Fiercely independent with a “do for self” motto, he studied as many books on the art form as possible then got started. He wrote over 10 screenplays before finally pitching a project entitled “Zombies in the Hood” to various studios, including ActorProducer Tim Reid’s New Millennium Studios. This eventually led to a number of industry insider introductions, mentorship and an opportunity to write spec scripts. Then in 2005, after writing several spec scripts and waiting for one of them to be produced, Harris realized, “if I want to see my work done, I’m going to have to make the film myself.” He was known among his furniture store colleagues to talk nonstop about his love of movies.
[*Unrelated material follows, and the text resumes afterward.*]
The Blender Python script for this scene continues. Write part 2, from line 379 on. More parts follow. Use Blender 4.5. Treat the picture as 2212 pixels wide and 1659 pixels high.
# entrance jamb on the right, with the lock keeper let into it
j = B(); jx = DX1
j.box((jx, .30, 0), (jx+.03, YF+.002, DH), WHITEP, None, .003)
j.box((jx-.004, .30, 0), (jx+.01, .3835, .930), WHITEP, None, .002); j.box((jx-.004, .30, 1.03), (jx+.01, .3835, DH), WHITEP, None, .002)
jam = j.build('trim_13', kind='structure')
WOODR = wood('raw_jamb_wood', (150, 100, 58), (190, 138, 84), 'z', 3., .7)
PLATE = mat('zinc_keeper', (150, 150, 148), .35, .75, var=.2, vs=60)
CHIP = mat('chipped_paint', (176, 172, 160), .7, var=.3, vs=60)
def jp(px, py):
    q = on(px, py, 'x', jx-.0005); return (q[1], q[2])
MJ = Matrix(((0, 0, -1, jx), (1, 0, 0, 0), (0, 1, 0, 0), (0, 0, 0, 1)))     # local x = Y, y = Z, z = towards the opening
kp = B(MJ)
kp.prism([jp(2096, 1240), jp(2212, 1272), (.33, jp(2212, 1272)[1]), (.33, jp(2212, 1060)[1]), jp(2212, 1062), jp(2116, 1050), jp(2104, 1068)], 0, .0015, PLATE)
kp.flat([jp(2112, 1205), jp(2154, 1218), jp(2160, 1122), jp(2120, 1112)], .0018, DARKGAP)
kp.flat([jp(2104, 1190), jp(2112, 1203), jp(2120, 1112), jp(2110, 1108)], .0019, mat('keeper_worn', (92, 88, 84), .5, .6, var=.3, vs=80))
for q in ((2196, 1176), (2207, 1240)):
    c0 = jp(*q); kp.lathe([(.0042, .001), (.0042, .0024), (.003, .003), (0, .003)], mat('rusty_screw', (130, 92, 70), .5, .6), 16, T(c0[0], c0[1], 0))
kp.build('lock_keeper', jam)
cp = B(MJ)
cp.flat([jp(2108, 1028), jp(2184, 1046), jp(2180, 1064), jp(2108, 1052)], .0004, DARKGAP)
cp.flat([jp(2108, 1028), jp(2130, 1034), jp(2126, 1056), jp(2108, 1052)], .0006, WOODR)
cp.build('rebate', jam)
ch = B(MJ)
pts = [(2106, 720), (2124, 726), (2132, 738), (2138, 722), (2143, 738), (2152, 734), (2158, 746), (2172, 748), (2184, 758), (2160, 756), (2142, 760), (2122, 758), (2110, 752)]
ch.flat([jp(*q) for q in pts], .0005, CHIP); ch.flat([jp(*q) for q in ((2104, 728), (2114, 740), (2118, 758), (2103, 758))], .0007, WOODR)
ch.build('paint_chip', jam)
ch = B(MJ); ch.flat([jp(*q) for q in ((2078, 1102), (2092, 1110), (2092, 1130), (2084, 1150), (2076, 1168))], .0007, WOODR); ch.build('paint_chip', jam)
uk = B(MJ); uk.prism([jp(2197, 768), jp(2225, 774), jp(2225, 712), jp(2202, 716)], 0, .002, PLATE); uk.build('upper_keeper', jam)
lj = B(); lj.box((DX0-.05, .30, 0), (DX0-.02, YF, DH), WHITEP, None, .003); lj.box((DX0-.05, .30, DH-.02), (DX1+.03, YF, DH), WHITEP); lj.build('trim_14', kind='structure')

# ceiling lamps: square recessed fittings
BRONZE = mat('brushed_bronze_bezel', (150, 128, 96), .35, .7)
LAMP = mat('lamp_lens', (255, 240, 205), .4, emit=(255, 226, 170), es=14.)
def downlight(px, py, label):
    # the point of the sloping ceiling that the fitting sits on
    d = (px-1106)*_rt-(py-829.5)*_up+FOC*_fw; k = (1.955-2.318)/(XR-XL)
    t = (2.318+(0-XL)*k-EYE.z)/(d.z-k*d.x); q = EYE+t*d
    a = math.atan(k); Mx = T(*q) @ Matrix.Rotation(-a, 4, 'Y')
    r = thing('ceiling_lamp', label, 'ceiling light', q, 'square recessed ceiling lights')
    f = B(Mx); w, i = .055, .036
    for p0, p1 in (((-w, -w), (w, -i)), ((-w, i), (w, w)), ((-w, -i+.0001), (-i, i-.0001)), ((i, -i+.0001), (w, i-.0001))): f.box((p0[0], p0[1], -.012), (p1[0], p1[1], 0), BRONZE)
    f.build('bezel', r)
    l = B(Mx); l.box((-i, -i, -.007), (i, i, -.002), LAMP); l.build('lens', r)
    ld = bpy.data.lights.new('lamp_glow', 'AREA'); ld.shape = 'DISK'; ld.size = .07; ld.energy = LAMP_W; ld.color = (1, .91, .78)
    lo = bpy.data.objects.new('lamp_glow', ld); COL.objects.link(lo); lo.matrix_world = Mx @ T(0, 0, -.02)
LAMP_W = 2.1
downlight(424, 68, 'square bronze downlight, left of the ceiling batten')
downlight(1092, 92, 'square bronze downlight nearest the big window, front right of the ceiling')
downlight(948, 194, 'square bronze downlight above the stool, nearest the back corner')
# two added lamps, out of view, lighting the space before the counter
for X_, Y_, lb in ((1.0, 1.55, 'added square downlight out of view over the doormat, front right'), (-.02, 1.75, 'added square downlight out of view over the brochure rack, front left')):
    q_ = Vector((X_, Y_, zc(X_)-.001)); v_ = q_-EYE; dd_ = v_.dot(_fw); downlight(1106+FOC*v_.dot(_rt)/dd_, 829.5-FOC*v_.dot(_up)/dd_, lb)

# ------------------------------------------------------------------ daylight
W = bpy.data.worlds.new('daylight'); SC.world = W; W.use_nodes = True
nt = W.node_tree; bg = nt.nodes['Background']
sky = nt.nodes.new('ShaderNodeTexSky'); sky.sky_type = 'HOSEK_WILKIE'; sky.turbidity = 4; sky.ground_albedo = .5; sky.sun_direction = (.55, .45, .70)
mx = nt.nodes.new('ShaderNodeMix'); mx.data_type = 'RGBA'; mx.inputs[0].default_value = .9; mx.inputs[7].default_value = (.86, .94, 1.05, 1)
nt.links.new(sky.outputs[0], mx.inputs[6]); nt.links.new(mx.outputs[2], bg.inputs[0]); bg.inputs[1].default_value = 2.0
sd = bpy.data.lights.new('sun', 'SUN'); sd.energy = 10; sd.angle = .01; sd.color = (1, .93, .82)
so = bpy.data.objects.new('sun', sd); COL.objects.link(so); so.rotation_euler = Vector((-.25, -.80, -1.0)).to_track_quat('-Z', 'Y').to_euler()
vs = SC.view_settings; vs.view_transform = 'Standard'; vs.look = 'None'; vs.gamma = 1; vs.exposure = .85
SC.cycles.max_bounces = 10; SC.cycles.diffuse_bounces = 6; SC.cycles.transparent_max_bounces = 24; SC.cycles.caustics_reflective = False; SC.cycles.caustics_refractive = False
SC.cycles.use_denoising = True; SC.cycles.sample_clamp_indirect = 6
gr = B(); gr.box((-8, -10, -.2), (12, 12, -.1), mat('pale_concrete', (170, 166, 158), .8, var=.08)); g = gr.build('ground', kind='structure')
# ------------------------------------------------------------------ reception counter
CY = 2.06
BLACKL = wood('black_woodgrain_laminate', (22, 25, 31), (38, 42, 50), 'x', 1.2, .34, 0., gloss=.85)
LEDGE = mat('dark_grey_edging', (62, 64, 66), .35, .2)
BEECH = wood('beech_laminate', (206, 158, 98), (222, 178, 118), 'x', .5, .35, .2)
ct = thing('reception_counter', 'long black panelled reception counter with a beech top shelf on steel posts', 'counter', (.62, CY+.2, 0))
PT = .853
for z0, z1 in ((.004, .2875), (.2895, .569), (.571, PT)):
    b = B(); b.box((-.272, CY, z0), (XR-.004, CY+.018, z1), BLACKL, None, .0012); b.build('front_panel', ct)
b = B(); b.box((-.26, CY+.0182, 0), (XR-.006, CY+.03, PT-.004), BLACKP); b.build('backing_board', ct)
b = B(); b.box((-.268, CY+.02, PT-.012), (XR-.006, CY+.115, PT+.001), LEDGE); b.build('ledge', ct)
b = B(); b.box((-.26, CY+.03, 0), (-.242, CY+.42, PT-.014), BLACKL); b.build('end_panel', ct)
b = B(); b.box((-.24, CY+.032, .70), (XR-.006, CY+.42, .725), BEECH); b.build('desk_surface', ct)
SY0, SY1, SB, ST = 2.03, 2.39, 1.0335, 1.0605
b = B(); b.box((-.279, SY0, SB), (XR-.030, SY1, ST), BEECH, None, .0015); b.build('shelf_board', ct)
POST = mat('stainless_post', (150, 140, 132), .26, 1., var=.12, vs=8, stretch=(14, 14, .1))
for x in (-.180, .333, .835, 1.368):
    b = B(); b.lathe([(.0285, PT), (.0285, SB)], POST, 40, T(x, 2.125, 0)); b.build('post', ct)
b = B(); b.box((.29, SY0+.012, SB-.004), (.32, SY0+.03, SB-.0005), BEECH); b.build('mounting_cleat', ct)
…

So when he announced that he was going to make his first film, “Why Men Cheat”, and finance it with his own salary, within the week two co-workers handed over $2,000 in cash to invest in the film. With that push, his production company, 1555filmworks, was born. Since then, in addition to producing films, Mark has created an online marketing company, Black Films Rock LLC, and in 2010, co-founded the Englewood International Film Festival to bring a celebration of film and positive entertainment to the community that raised him. In May 2021, Harris partnered with Vertical Entertainment to release “White People Money”. The film, starring Drew Sidora (“Step Up”) and Barton Fitzpatrick (“The Chi”), enjoyed a limited theatrical release in nearly 40 theaters across the US Several of Mark’s works are also available on Netflix, Amazon Prime and other streaming platforms . His directorial efforts include “Black Coffee,” “Hyde Park” and the upcoming “Let Us Make Eve.”

Sonia Smith-Evans Bio:

Sonia is currently SVP of Development and Production for The Ebert Company. She previously served as Supervising Producer on the television show, “Ebert Presents: At the Movies” that aired on PBS stations nationally. Sonia also served as a Producer on the 2017 Whitney Houston documentary, “Whitney: Can I Be Me,” and worked as VP of Development and Production for Spicerack Productions, overseeing family-focused content.

Sonia began her production career as a production associate for ABC Studios in Burbank, California. She received her BA from the University of Illinois at Chicago and currently serves on the boards of The Roger and Chaz Ebert Foundation, Writers Theater in Glencoe, IL and the Black Perspectives committee of the Chicago International Film Festival.